On Wed, Jan 26, 2022 at 3:03 PM Victor Eijkhout <eijkhout@tacc.utexas.edu> wrote:
On , 2022Jan26, at 13:33, Arthur O'Dwyer <arthur.j.odwyer@gmail.com> wrote:

FWIW, I teach
- pass-by-value
- problems: performance of all those copies; how to write an out-parameter?
- C solution: pointers (a pointer holds a memory address)
- pass-by-pointer
- C++ enhancement: references (***)
- pass-by-reference

I agree with your sequence, and I use something very similar.

But…..

Why do you teach the “pass by pointer”? Maybe you and I have different audiences.

I'm sure we do. :) At least three reasons come to mind:
- My target audience is usually new-hire software engineers, who will have taken C in college and so they already know pointers are coming; they probably think they're scary and confusing (because their college professor did a terrible job explaining them); there's no point trying to hide the fact that C++ has pointers because the students are already aware of it. Give them a quick glimpse of the monster in the first five minutes. :)
- Pass-by-pointer solves the technical machine-level problem of "how do I pass a Widget efficiently without copying?" You just pass its address; technical problem solved! The only problem with pointers is that they look ugly. So we immediately present C++'s solution to the looking ugly problem, which is to use references instead of pointers. But references aren't magic, and they aren't inscrutable; they behave exactly like pointers. Usually I'll fire up Godbolt at this point to show that we get the exact same x86-64 machine instructions for `int ptr(int *p) { return *p; }` and `int ref(int& r) { return r; }`. References behave like pointers, but look like values; and this is why they're so awesome. They let us write code that looks like it's taking a string by value, but behaves as efficiently as if it were taking just a pointer. (We have already introduced the phrase "zero-overhead abstraction" by this point.)
- Most industry codebases pass out-parameters by pointer as a matter of style. This is a fine place to talk about that, since they'll be expected to do it on the job.

I don't bring pointers back into the discussion until `new` and `delete` (which again are relatively quickly wrapped up in C++ clothing via `unique_ptr`, although not right away, because we have to get there via move semantics, and move semantics are justified by pilfering/taking-ownership, which is justified by talking about responsibilities of ownership, and the primary interesting responsibility to talk about is the responsibility to call `delete`).


> Agree with describing a reference as “a new name”. I usually call it an alias. (And I stress how it is not a pointer, for the students that have learned C)

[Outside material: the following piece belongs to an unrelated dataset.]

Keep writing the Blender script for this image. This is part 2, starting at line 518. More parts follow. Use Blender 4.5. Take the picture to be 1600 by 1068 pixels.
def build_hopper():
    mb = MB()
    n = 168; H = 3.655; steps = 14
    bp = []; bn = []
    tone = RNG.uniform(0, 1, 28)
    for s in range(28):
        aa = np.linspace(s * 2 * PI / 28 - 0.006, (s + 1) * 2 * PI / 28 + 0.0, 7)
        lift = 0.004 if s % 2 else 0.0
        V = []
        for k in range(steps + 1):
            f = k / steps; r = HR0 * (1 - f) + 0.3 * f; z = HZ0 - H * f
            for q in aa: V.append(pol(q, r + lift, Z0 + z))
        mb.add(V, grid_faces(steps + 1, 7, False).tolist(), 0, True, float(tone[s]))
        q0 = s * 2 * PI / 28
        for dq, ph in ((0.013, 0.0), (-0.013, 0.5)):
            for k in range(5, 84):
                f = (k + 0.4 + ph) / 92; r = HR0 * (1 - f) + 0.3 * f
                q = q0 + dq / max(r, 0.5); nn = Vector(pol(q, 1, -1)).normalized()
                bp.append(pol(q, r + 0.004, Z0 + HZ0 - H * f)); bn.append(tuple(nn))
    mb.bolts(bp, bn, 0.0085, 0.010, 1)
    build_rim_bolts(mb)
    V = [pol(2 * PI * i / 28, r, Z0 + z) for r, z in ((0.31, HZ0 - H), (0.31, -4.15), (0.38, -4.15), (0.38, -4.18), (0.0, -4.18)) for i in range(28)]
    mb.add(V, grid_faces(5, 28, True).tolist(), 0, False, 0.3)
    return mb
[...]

I reserve "alias" for its technical meaning — type aliases, a.k.a. typedefs. I call references references. But I do implicitly analogize them to names, in that I talk about how when we assign `i = 1;` we're (of course) not actually assigning to the letter `i`; we're assigning to the object referred to by the name `i`. And when we assign `r = 1;`, we're not assigning anything to `r` itself; we're assigning to the object referred to by `r`.


@Nico:
> As with universal references become state of the art for ordinary programmers with C++20, I wonder whether we should now teach them early or even first.

Hard no. Forwarding references are not ordinary-programmer material, nor should they ever be. (Ranges relies heavily on forwarding references, but essentially nothing in the average programmer's life is a Ranges-style range.)
Tangentially related: I have recently run into multiple intermediate-level C++ programmers who knew just enough about value categories to be surprised to find that `const T&` will bind to an rvalue argument — they were, like, honestly trying to puzzle out the right way to refactor `void f(const string&)` so that it would accept rvalue strings! (It already does accept them, of course.)
I've quipped that `const T&` is "the O.G. universal reference," in that it has bound to both lvalues and rvalues since C++98.